Congressional Oversight Panel Assails HAMP

Too slow, ineffective and unaccountable.

That's how the Troubled Asset Relief Program's Congressional Oversight Panel (COP) describes the Treasury in regard to its HAMP foreclosure prevention effort in a report (.pdf) released today. It follows another critical oversight report on the program issued last month by the Special Inspector General of TARP the with many of the same findings. While the COP places some hope in recent changes to HAMP, overall it's very displeased with the Treasury's progress thus far.

The COP report lists three main complaints:

Timeliness

The committee asserts that the Treasury isn't quick enough to determine necessary changes, institute them and generally stop foreclosures. It says that even Treasury's March revisions won't be felt until early 2011, by which time millions more Americans will have lost their homes.

Sustainability

Here, re-default is the worry. We're beginning to get a taste of that from March's HAMP report. But re-defaults have barely begun. COP is concerned that temporarily lowering mortgage interest rates to achieve smaller payments won't be enough. First, underwater homeowners may not find it worthwhile to modify if principal is left alone. Second, in five years when the mortgage's interest rate goes back up under the program's conditions, borrowers may find their home unaffordable again and re-default. COP writes:

The redefaults signal the worst form of failure of the HAMP program: billions of taxpayer dollars will have been spent to delay rather than prevent foreclosures.

Accountability

This echoes one of the SIGTARP concerns. COP wants the Treasury to measure itself on real success and clear goals -- not half-victories and moving targets. The committee also expresses concern about Treasury's oversight of servicers participating. COP calls for strict enforcement if HAMP rules aren't followed.

Will Banks Go Along?

Treasury's March changes really only address the sustainability criticism. If principal reductions do ramp up, then modifications will have a better chance of succeeding. That is, if banks go along.
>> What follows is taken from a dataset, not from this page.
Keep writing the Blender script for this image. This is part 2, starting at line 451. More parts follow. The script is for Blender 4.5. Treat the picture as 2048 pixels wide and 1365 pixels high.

Some banks are resisting principal reductions. In fact, two of the biggest players in the mortgage market -- JP Morgan and Wells Fargo -- are open about their dislike of this tactic for modifying mortgages. They said so at a committee hearing Tuesday before the House Financial Services Committee. The two other big banks, Citigroup and Bank of America were mum on the subject, though Bank of America did start a small program to begin principal reductions in March.

It's easy to understand why big banks fear principal reductions -- they will create big, immediate losses. According to its quarterly report (.pdf) issued today, JPMorgan lists $247 billon in mortgages and home equity loans on its balance sheet. Of that $79 billion are considered "impaired," bought through its Washington Mutual acquisition. The report indicates that the charge-off rate for non-impaired loans is running at 4.9%, while their delinquency rate is at 7.3%. Meanwhile, its impaired portfolio's delinquency rate is 28.5%. If JPM started writing down a lot of principal from its portfolio to modify loans, then some very large losses would result very quickly, given these ugly statistics.